What in the hell is NBC doing adding another person to its NFL studio show who doesn't really care or know anything about the NFL?
The last thing "Football Night in America" needed was Dan Patrick and Keith Olbermann trying to out-cute each other while highlights play in the back-back-background. The return of The Big Show is going to look, sound and feel like The Big Show-offs, another overdone football distraction.
NBC executives must have missed the memo: The Big Show era is dead. ESPN killed it. Every Tom, Dick and Stu Scott wannabe beat the other side of the pillow, cold and Pooh season and en fuego to death.
It ain't coming back.
What's worse is that Football Night was already hamstrung by an overcrowded set featuring talking heads with limited insight about, connection to and passion for the NFL.
Bob Costas, a brilliant broadcaster, is a baseball man. He named a son after Kirby Puckett. No shame in that. But a baseball man is out of place hosting the highest-profile football studio show.
Olbermann, a brilliant broadcaster, is a left-wing political pundit. You don't think football when you see Olbermann. You think Bill O'Reilly. Olbermann's work on Football Night comes off like he spends an hour each week thinking about the NFL. His disjointed and confusing commentary last season about Michael Vick exposed how out of place he is talking football on a big stage.
Tiki Barber quit football in his prime because the entire concept of the game utterly bored him, and that's just how he comes across during the brief, off-the-main-set segments he is allowed to speak. I'm glad Tiki is embracing life outside the locker room and wants to evolve well beyond being a football player. I just don't want to witness it during a prime-time football show. I can monitor Tiki's evolution five days a week on the "Today Show."
Jerome Bettis, terrific fullback, should be hosting a pro bowlers studio show. As a broadcaster, he's not ready for the main stage.
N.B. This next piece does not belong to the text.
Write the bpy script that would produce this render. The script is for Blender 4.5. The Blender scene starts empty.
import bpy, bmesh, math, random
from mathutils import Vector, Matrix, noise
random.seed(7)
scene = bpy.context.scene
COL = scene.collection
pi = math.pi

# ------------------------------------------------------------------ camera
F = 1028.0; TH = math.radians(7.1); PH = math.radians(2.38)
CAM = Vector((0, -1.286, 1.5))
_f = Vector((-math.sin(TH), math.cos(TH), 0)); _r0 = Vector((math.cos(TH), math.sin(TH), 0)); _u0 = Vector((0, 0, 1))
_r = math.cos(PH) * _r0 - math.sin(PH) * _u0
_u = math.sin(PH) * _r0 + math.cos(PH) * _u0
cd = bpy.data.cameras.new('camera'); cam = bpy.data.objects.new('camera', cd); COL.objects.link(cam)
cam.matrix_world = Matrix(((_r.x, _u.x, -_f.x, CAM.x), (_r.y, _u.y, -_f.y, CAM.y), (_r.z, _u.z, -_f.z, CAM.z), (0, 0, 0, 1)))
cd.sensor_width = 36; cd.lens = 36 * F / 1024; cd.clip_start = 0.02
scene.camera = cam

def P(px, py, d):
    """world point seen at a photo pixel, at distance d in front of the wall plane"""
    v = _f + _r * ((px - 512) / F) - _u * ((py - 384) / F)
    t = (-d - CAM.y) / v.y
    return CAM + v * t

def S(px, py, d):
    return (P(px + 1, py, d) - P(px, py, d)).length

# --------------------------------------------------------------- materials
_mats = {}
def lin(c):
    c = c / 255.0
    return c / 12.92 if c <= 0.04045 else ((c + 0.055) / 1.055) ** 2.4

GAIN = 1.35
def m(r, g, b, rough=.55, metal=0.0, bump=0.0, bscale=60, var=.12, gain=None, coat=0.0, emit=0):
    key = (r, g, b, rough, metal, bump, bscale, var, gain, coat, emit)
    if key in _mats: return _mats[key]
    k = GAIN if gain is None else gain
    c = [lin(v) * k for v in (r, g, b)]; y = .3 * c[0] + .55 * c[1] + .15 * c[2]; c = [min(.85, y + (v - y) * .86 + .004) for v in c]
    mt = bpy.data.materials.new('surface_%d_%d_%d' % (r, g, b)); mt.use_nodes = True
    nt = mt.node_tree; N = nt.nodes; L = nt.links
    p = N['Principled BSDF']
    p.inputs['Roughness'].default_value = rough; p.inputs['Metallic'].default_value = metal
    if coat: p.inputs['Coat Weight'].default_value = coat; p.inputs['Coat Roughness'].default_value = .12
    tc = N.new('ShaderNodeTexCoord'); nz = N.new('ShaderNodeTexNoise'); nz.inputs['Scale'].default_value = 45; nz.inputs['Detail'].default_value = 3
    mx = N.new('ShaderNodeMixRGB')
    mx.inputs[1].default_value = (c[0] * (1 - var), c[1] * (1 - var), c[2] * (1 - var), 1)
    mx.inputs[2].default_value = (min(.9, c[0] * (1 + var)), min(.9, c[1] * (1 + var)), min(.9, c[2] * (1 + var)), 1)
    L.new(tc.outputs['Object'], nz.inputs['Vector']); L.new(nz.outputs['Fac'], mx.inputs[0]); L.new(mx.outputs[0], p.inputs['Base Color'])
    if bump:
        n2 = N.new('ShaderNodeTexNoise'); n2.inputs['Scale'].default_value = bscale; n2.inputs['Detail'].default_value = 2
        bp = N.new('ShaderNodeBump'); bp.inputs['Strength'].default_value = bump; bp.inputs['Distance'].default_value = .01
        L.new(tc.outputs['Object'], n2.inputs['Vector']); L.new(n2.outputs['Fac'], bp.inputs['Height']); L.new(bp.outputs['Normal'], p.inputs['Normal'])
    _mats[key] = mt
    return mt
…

He's not Emmitt Smiff, but Jerome hasn't mastered the art of speaking in provocative, insightful sound bites.
On paper, Peter King is qualified to star on Football Night as an information man. No one follows the game more thoroughly than King, the Sports Illustrated scribe. He's a true insider who can get on the phone with damn near any coach or executive in the league. Unfortunately for King, the guys breaking the most news these days are the journalists with the best access to agents and players.
Nope, Football Night has just one star — Cris Collinsworth. He loves the game. He immerses himself in the game. He's willing to be outspoken about the game. He's just not on camera enough because the show has to make room for all the guys moonlighting as football experts. Collinsworth has no one to talk to on his level. I'd bet he's the only person on the show who actually watches game film.
Dan Patrick, a brilliant broadcaster, won't help. He's a clever radio host, but he's not a football guy. Patrick will be one more person on the show who has little real interest in the game.
I'm sure all these guys are football fans. Hell, they probably operate great fantasy teams. But they'll all contribute to one big, sloppy mess on Sunday nights. In terms of relevance and chemistry, the NBC show will lose more ground to Terry, Howie, Jimmy and Curt Menefee.
I'm not pimping Fox's studio show because I work for FOXSports.com. I don't roll like that. Just about everyone in the industry agrees that Fox's studio show is the best in football. The reason it's the best is because the main guys are all still football men first. They still love the game and follow it with tremendous passion. Or at least that's how they appear on Sunday afternoons. They act like they'd rather watch football on Sundays than grill George W. Bush about his Iraq policy.
Tiki, Olbermann and Costas are too intelligent and sophisticated to care about football the way Terry, Howie and Jimmy do. Bettis, King and Patrick just aren't good fits considering all the other dynamics in play.
NBC's show will be so bad that about the only thing that could be worse would be if ESPN decided to team Stu Scott, Jay Mariotti and Emmitt Smiff in the Monday Night Football booth.